Monday, Oct. 03, 1949

The War of the Worlds

Cool and confident in his superior strength and wisdom one day last week, Henri Villette, a 67-year-old barrelmaker of Alencon, clapped an unwanted kitten into a musette bag and set out for the Sarthe River to drown it. On the river's bank he slipped and fell. The kitten crawled to safety. Henri's drowned body was found later by local firemen.

Some distance away toward the south, in a field near Limoges, Hunters Louis Autef and Jean Riffort bowled over a rabbit with a long shot. As Autef stooped to pick up the beast, the rabbit kicked the trigger of his shot gun and sent a load of shot hurtling into the shoulder of Hunter Riffort. The hunter was rushed to a doctor. The rabbit hopped off.

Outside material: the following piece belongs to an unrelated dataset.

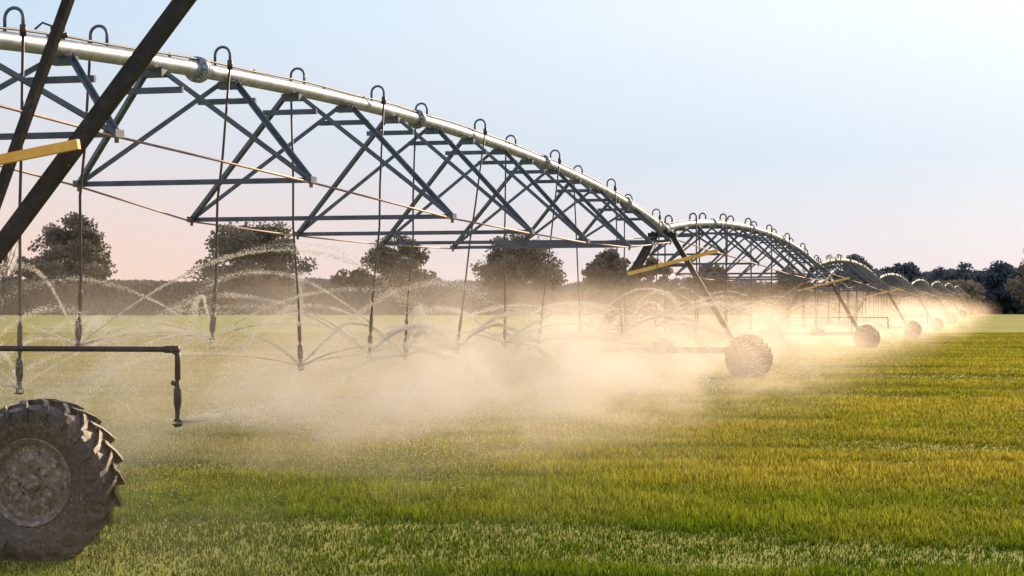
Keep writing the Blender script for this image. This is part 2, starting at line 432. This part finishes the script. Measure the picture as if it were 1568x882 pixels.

Whales on the Beach. Throughout the world last week there were signs that the age-old war between man and his less-educated cousins was proceeding with unwonted vigor. Britain's Ministries of Food and Agriculture joined forces in an offensive against rabbits of all nationalities, by lifting rationing restrictions on the sale of imported rabbits in Britain's butcher shops, and issuing free poison gas to Britain's farmers for the extermination of the domestic variety.

In the air over Scotland's Renfrew Airfield, a 7-oz. plover with Kamikaze tendencies flew head-on into a London-bound British European Airways Dakota and brought the big aircraft to earth for repairs. In Suffolk, meanwhile, an armed task force of 100 British countrymen so far forgot their sporting instincts as to go after rapidly multiplying British foxes with guns.

British officialdom was ready with instructions to cope with any emergency that might arise from the conflict. In the case of seaborne invasion, the British Museum had issued a neat booklet telling Britons what to do if they should find a whale on their beach. The prescribed procedure was simple: fill out a form (N.H.M. Form 136 tidily enclosed in the booklet), and mail it to the Keeper of Zoology. Question No. 1 on the form read: "Is the tail horizontal?" Since all whales have horizontal tails, the questionnaire continued sensibly: "If the answer to this question is 'no,' it is not necessary to fill up the rest of this form."

Ants on the Mountain. As usual, the state of war brought with it a tightening of nerves. In response to radio and telephone alarms in Indianapolis, Ind., policemen took to their squad cars in search of a black panther reputedly terrorizing their city with mournful rapacious howls. The search was called off only when the menace was identified as a mooning but amiable Newfoundland dog.

In Italy, a species of ants known as Myrmica scabrinodis, which for centuries past at this season have come to mate in nuptial flight and die by the billions near the shrine of the Madonna of the Mountain of the Ants, largely forsook their Madonna and swarmed and died instead at a Communist festival in a village on the slope. "It is," cried one Communist, "the effect of the Pope's excommunication decree."